WHAT TO DO:
Write the data out again, character for character, with no images.

INFORMATION PROVIDED:
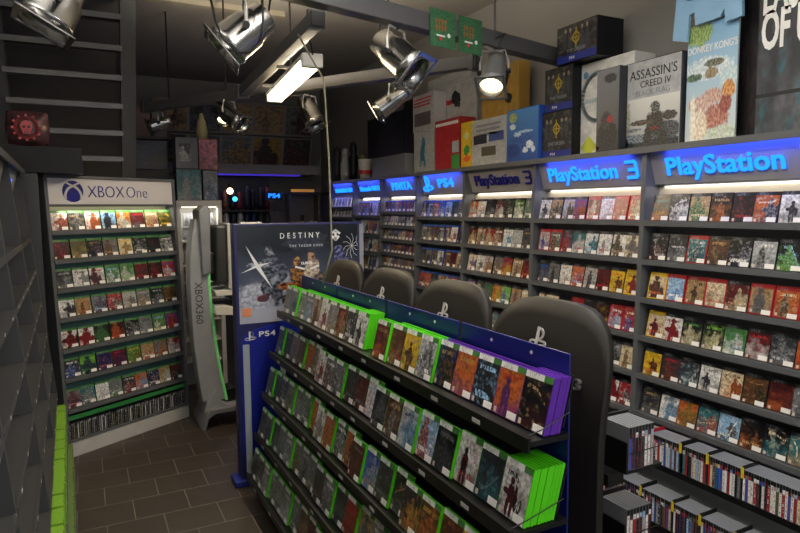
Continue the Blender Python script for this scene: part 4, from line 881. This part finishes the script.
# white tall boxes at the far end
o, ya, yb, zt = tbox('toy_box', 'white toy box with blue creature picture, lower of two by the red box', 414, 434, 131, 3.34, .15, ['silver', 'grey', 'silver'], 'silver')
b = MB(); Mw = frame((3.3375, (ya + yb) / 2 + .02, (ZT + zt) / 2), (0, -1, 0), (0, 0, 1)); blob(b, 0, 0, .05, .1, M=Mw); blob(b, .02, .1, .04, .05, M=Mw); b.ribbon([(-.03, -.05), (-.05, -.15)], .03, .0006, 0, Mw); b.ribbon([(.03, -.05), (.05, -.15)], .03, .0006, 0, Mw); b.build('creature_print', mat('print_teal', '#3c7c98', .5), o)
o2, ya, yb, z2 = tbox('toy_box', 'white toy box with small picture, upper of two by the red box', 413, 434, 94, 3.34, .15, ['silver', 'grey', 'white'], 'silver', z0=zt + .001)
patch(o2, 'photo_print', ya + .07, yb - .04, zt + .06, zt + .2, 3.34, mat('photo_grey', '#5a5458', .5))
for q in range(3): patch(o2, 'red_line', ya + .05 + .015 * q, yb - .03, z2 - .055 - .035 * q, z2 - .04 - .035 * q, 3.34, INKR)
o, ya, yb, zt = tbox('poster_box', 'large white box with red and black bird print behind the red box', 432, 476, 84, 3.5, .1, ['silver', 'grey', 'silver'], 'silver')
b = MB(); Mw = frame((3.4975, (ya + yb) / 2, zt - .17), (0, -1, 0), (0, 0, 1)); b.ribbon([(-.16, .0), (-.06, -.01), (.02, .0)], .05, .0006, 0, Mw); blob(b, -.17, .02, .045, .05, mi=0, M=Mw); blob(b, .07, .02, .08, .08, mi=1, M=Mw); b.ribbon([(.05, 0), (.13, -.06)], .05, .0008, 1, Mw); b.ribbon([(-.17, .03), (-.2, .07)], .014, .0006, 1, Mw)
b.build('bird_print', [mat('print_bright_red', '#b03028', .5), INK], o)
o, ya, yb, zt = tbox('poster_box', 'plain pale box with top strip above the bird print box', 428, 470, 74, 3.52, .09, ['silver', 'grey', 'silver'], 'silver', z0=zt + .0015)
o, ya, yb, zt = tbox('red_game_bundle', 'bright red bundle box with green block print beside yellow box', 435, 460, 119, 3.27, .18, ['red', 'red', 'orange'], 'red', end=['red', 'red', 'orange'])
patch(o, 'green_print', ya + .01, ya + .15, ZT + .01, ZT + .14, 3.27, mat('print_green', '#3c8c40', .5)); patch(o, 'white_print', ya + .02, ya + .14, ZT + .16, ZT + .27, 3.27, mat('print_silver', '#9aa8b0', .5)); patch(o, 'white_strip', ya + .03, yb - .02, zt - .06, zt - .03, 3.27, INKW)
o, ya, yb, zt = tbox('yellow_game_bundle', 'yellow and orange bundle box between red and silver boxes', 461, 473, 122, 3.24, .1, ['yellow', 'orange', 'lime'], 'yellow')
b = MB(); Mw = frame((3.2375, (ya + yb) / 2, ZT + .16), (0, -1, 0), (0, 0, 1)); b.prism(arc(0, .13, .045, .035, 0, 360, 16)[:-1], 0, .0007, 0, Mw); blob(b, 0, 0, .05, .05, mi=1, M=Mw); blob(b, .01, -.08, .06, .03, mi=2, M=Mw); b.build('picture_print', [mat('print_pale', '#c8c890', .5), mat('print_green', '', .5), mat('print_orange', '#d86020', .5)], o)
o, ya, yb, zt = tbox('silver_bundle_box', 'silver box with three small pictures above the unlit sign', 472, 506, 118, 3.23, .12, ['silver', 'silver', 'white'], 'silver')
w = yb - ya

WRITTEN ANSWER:
Continue the Blender Python script for this scene: part 4, from line 881. This part finishes the script.
# white tall boxes at the far end
o, ya, yb, zt = tbox('toy_box', 'white toy box with blue creature picture, lower of two by the red box', 414, 434, 131, 3.34, .15, ['silver', 'grey', 'silver'], 'silver')
b = MB(); Mw = frame((3.3375, (ya + yb) / 2 + .02, (ZT + zt) / 2), (0, -1, 0), (0, 0, 1)); blob(b, 0, 0, .05, .1, M=Mw); blob(b, .02, .1, .04, .05, M=Mw); b.ribbon([(-.03, -.05), (-.05, -.15)], .03, .0006, 0, Mw); b.ribbon([(.03, -.05), (.05, -.15)], .03, .0006, 0, Mw); b.build('creature_print', mat('print_teal', '#3c7c98', .5), o)
o2, ya, yb, z2 = tbox('toy_box', 'white toy box with small picture, upper of two by the red box', 413, 434, 94, 3.34, .15, ['silver', 'grey', 'white'], 'silver', z0=zt + .001)
patch(o2, 'photo_print', ya + .07, yb - .04, zt + .06, zt + .2, 3.34, mat('photo_grey', '#5a5458', .5))
for q in range(3): patch(o2, 'red_line', ya + .05 + .015 * q, yb - .03, z2 - .055 - .035 * q, z2 - .04 - .035 * q, 3.34, INKR)
o, ya, yb, zt = tbox('poster_box', 'large white box with red and black bird print behind the red box', 432, 476, 84, 3.5, .1, ['silver', 'grey', 'silver'], 'silver')
b = MB(); Mw = frame((3.4975, (ya + yb) / 2, zt - .17), (0, -1, 0), (0, 0, 1)); b.ribbon([(-.16, .0), (-.06, -.01), (.02, .0)], .05, .0006, 0, Mw); blob(b, -.17, .02, .045, .05, mi=0, M=Mw); blob(b, .07, .02, .08, .08, mi=1, M=Mw); b.ribbon([(.05, 0), (.13, -.06)], .05, .0008, 1, Mw); b.ribbon([(-.17, .03), (-.2, .07)], .014, .0006, 1, Mw)
b.build('bird_print', [mat('print_bright_red', '#b03028', .5), INK], o)
o, ya, yb, zt = tbox('poster_box', 'plain pale box with top strip above the bird print box', 428, 470, 74, 3.52, .09, ['silver', 'grey', 'silver'], 'silver', z0=zt + .0015)
o, ya, yb, zt = tbox('red_game_bundle', 'bright red bundle box with green block print beside yellow box', 435, 460, 119, 3.27, .18, ['red', 'red', 'orange'], 'red', end=['red', 'red', 'orange'])
patch(o, 'green_print', ya + .01, ya + .15, ZT + .01, ZT + .14, 3.27, mat('print_green', '#3c8c40', .5)); patch(o, 'white_print', ya + .02, ya + .14, ZT + .16, ZT + .27, 3.27, mat('print_silver', '#9aa8b0', .5)); patch(o, 'white_strip', ya + .03, yb - .02, zt - .06, zt - .03, 3.27, INKW)
o, ya, yb, zt = tbox('yellow_game_bundle', 'yellow and orange bundle box between red and silver boxes', 461, 473, 122, 3.24, .1, ['yellow', 'orange', 'lime'], 'yellow')
b = MB(); Mw = frame((3.2375, (ya + yb) / 2, ZT + .16), (0, -1, 0), (0, 0, 1)); b.prism(arc(0, .13, .045, .035, 0, 360, 16)[:-1], 0, .0007, 0, Mw); blob(b, 0, 0, .05, .05, mi=1, M=Mw); blob(b, .01, -.08, .06, .03, mi=2, M=Mw); b.build('picture_print', [mat('print_pale', '#c8c890', .5), mat('print_green', '', .5), mat('print_orange', '#d86020', .5)], o)
o, ya, yb, zt = tbox('silver_bundle_box', 'silver box with three small pictures above the unlit sign', 472, 506, 118, 3.23, .12, ['silver', 'silver', 'white'], 'silver')
w = yb - ya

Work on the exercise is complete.